Prima della messa, in una chiesa di Vienna
Lasciata la comunità italiana per ragioni logistiche (distanza dalla nuova casa) e falliti i tentativi d'inserimento nelle comunità locali, ho trovato "rifugio" in quella tedesca, nonostante le mie capacità linguistiche siano notevolmente peggiorate. Il coro ecumenico tedesco ha temporaneamente abbandonato il repertorio luterano ed anglicano per affrontare la popolare Deutsche Messe di Schubert per la celebrazione della SS. Trinità nella chiesa cattolica. Melodie a me familiari perché a Vienna ogni domenica questa messa veniva alternata con quella composta da Michael Haydn.

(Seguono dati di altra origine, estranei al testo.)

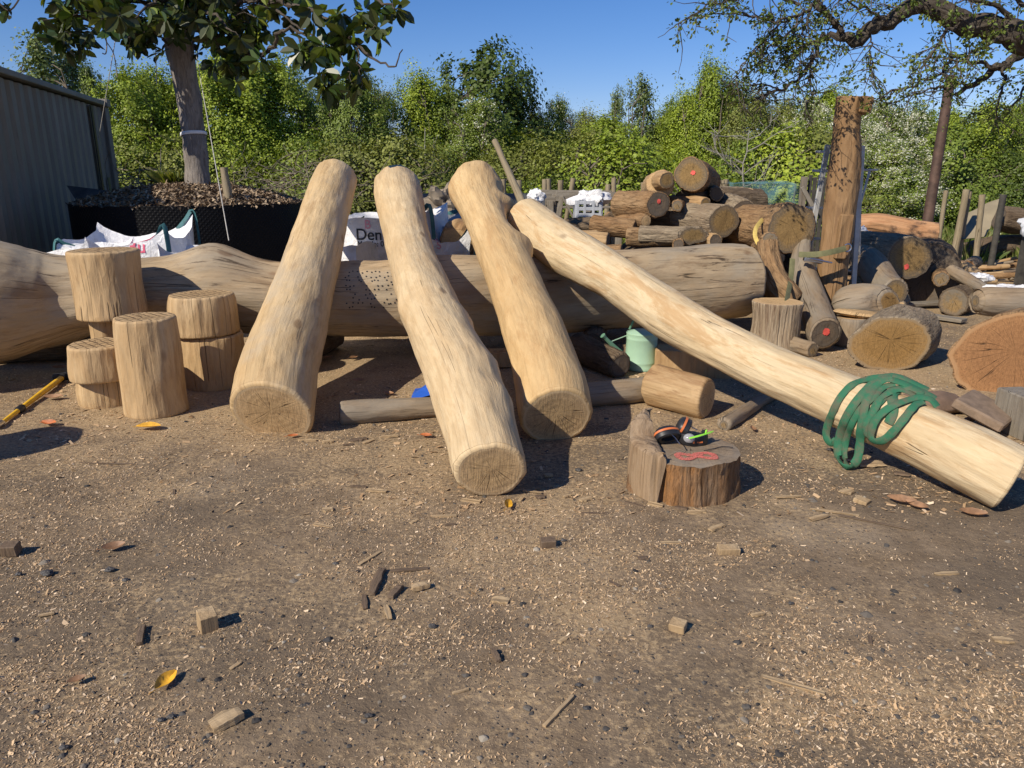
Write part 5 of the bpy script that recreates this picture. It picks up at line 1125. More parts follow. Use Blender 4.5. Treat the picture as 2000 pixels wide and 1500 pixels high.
bulk_bag('bright white bag with faded print right of the crooked log', (bx(862, 7.1), 7.1, 0), (.5, .6, .90), .2, peaks=(.0, .15, .0, .0), sag=.12, seed=5, straps=((1, .02),), texts=(('S', .1, .35, .8, 'print_pink'),), crush=.1)
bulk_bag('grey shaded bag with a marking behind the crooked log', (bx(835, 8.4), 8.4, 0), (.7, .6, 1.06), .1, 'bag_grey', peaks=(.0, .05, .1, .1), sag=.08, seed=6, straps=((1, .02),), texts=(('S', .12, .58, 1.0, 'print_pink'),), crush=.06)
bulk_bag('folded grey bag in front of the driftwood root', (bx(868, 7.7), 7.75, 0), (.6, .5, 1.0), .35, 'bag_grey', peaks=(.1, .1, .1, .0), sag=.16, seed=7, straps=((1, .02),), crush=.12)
bulk_bag('white bag slumped behind the golden leaning log', (bx(682, 7.0), 7.05, 0), (.4, .5, .82), -.3, peaks=(.1, .0, .0, .0), sag=.1, seed=8, straps=(), crush=.08)
# driftwood root, brown chunk
blob('driftwood_root', 'knobbly bleached root lump behind the grey bags', 'root', P(868, 402, 8.6), (.24, .2, .2), 'twig', 5, .9, nz=4)
a = P(895, 462, 7.2); ws = [[a.x - .02, 7.1, a.z - .05, .16], [a.x + .02, 7.3, a.z, .17], [a.x + .06, 7.6, a.z - .1, .15]]
make_log('pile_log', 'brown furry-barked log between crooked and tan logs', 'log', ws, 'chunk', 'end_fresh', seed=110, rough=.12)
ws = [[a.x - .1, 7.25, .35, .25], [a.x + .0, 7.5, .35, .25], [a.x + .2, 8.1, .35, .25]]
make_log('pile_log', 'thick dark log hidden under the furry-barked log', 'log', ws, 'bark_c', 'end_dark', seed=111)
# ------------------------------------------------------------------ middle distance: panel, trestle, posts, crate
q = P(860, 378, 10.6); mb = MB(); mb.box((q.x + .5, 10.6, q.z / 2), (1.9, .05, q.z), Matrix.Rotation(.05, 3, 'Z'), .004); tag(mb.build('grey_sheet', M['greypanel'], smooth=False), 'dark grey upright sheet behind the bags', 'panel')
def plank_pole():
    a, b = P(966, 275, 7.5), P(1016, 388, 6.9); d = (b - a); b2 = b + d.normalized() * .3
    ws = [[*a, .028], [*a.lerp(b2, .5), .034], [*b2, .04]]; make_log('leaning_pole', 'thin brown pole leaning behind the tan log\'s top', 'pole', ws, 'fence_wood', 'end_grey', body='shaft', seed=7, seg=10, chamfer=.003)
plank_pole()
def trestle():
    Y = 11.0; a = P(1085, 383, Y); b = P(1212, 385, Y); t = thing('timber_bay', 'grey timber storage bay with crossed braces behind the heap', 'bay', ((a.x + b.x) / 2, Y, 0)); mb = MB()
    mb.bar(a, b, .07, .14, .006); mb.build('top_rail', M['plank'], t); mb = MB(); mb.bar(a + Vector((-.35, 1.0, 0)), b + Vector((.0, 1.0, 0)), .07, .14, .006); mb.build('top_rail', M['plank'], t)
    for x in (0, .5, 1):
        p = a.lerp(b, x); mb = MB(); mb.bar(p + Vector((0, .05, .03)), Vector((p.x, Y + .05, 0)), .09, .09, .006); mb.build('leg', M['plank'], t)
    for x0, x1 in ((.1, .0), (.1, .4)):
        mb = MB(); mb.bar(a.lerp(b, x0) + Vector((0, -.03, .0)), a.lerp(b, x1) + Vector((.0, -.03, -.5)), .07, .03, .004); mb.build('brace', M['plank'], t)
    for z in (.2, .45, .7, .95):
        mb = MB(); mb.bar(Vector((a.x, Y + .98, z)), Vector((b.x, Y + .98, z)), .2, .03, .004, (0, 0, 1)); mb.build('back_board', M['plank'], t)
    mb = MB(); p = P(1000, 393, Y); mb.bar(p, P(1085, 392, Y), .05, .12, .005); mb.bar(P(1075, 392, Y), Vector((P(1075, 392, Y).x, Y, 0)), .09, .09); mb.build('side_rail', M['plank'], t)
trestle()
PG = 'weathered fence posts in the far row'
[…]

La maggior parte dei coristi, però, è di confessione luterana e non aveva mai udito questa messa, dalle melodie popolareggianti ed i testi (in tedesco) tipicamente… austriaci. Hanno storto un po’ il naso. A quanto pare pure il parroco, in genere aperto ad ogni novità, ha mostrato una certa diffidenza iniziale, essendosi formato nella zona di Colonia, ove queste melodie non sono mai arrivate. Alla fine ha celebrato un sacerdote anziano, che ricorda un po’ Joseph Ratzinger, il papa emerito Benedetto XVI, il quale ha sembrato apprezzare la messa schubertiana. Da poco sono stati cambiati i libretti dei canti (Gotteslob). La versione precedente, comune a tutte le chiese cattoliche di lingua tedesca, riportava in coda il repertorio di Vienna, compresa questa messa. La versione attuale, invece, ha preferito rimuovere quel “vecchiume” per lasciar posto al repertorio regionale di Colonia. Ciononostante il Gloria (Ehre sei Gott in der Höhe) ed il Sanctus (Heilig) di quella messa sono rimasti. Quando accade di cantare (o suonare) uno dei due mi viene spontaneo un sorriso, ripensando ai pasticci combinati alle prime messe a Vienna, quando trovavo organi scomodi, cantorie buie, sagrestani saccenti ed una liturgia che non conoscevo. In questo caso ho accompagnato il coro all'organo e me la sono goduta nota per nota.

Non so se avrò mai la possibilità di tornare a vivere a Vienna. In realtà ho raggiunto una sorta di equilibrio anche a Bxl e potrei rimanerci per sempre, se solo ne avessi l'opportunità. In ogni caso è bello poter rivivere un periodo importante della mia vita, in cui la curiosità per il cambiamento e la facilità con cui ogni passo poteva essere affrontato grazie all'organizzazione generale hanno permesso al tempo di fluire come in un sogno, lasciando solo i ricordi positivi.